The Academy is open every night of the week. “Last night we had a Hanna Sheehy Skeffington lecture. There are exhibitions in the library practically all the time.” Upcoming events include human rights conferences, discussions of Shaw’s legacy, lectures on the obesity crisis. The research library holds the largest collection of Irish manuscripts in the world, including the Book of Uí Mhaine, one of the most important manuscripts of late medieval Ireland.
it’s important for people to feel like the Academy is for them
The Academy is also the oldest publisher in Ireland. “This year, we’re publishing a biography of George Bernard Shaw, ‘Judging Shaw’. That’s about taking scholarship the taxpayer has paid for and making it accessible to the general public. We did Judging Dev, Judging Lemass. And in the New Year, we’re doing Carson and Redmond.” I point out that they are all men. Dempsey agrees. “It’s about the iconic figures. I must think about which women we would do.” The Women on the Wall theme, he says, is impacting on the overall thinking in the Academy.

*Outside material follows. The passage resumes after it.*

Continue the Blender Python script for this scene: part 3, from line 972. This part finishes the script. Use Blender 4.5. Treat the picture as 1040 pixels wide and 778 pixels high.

Thousands of people came through the halls of the Academy on Culture Night and “it’s important for people to feel like the Academy is for them. Since 1785, the Academy holds annual discourses. This year we have Mary McAleese, William Campbell the Nobel Laureate, Catherine Dave the former Secretary General of the European Commission, we have the President of the Royal Society. You are getting the opportunity to hear incredible people talk about the work that they do.”
The Academy also contributes to the Digital Repository of Ireland and it has a programme devoted to making documents on Ireland’s foreign policy from 1918 up to today available to the public. Documents that demonstrate the attitude that Ireland adopted, in terms of neutrality for instance, or with regard to joining the UN. And because it is a cross-border organisation, it’s currently involved in work commemorating the Belfast-born quantum physicist who disproved Einstein, John Bell.
“I’ve made science cartoons for children, I’ve made television documentaries, I’ve made radio programmes,” Pauric says, explaining the variety of the work here. He hopes to have a portrait painted of all 114 women who have been elected to Dáil Éireann between 1919 and today, “Countess Markievicz to Clare Daly, to tell that story of women’s involvement in national politics.” Dempsey hopes the painting would travel around universities and become a discussion point.
Leaving the building, we go down the main staircase and into the Thomas Moore Library. One wall is lined with Moore’s books. Other walls are adorned with paintings of older men; the Academy founder, James Caulfield, the Earl of Charlemont, Samuel Haughton who, slightly chillingly, altered the technique for hanging criminals so it was more humane. In the reception, lined with the colourful paintings of Tim Robinson, there is a constant stream of traffic as people come in from the street, to use the library, to attend a conference, or to consider both the men and women on the walls.